The Church of St Stephen, built in 1845 by Ferry, replaces a medieval building and showcases an Early English design that reflects advanced scholarship for its time. The church features a chancel with two bays and a vestry on the north side, a nave with four bays, and a tower positioned above the south porch, which is the third bay. The steep tile roof complements the flint walling with stone dressings. Architectural details include an eaves fascia on brackets, hood moulds linked to an impost moulded band, a cill band, a plinth, and stepped buttresses.

Notably, a doorway from around 1200, taken from the old church, is incorporated at the west end and features slender shafts. The windows include lancets and coupled lancets beneath cusped plate tracery, with the east end displaying three lancets below a circular window. The west end has two lancets set within an external five-arched arcade beneath a triangular segmental opening containing three circular lights.

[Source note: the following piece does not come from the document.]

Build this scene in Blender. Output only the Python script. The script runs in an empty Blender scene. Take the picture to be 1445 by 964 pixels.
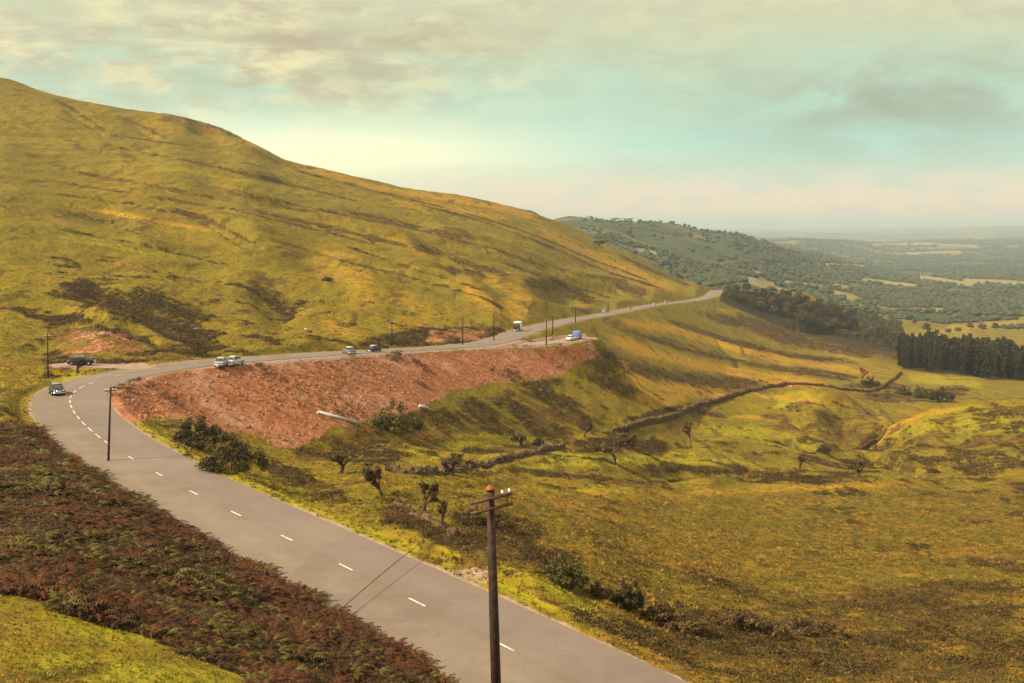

The tower consists of four stages, with the second stage having battered corners that create an octagonal base for the third stage, which features small double lancets on each face and culminates in a parapet topped by a stone spire. Inside, there is a 15th-century Perpendicular octagonal font, remnants of a 15th-century wood screen, a brass from a Thomas Sympson bequest dated 1674, and several 18th-century monuments. The 1845 features include a stone pulpit, prescriptions in two lancet panels set in the well opposite the door, some stained glass (including two heraldic designs on the south side of the chancel), and an arch-braced hammer-beam roof.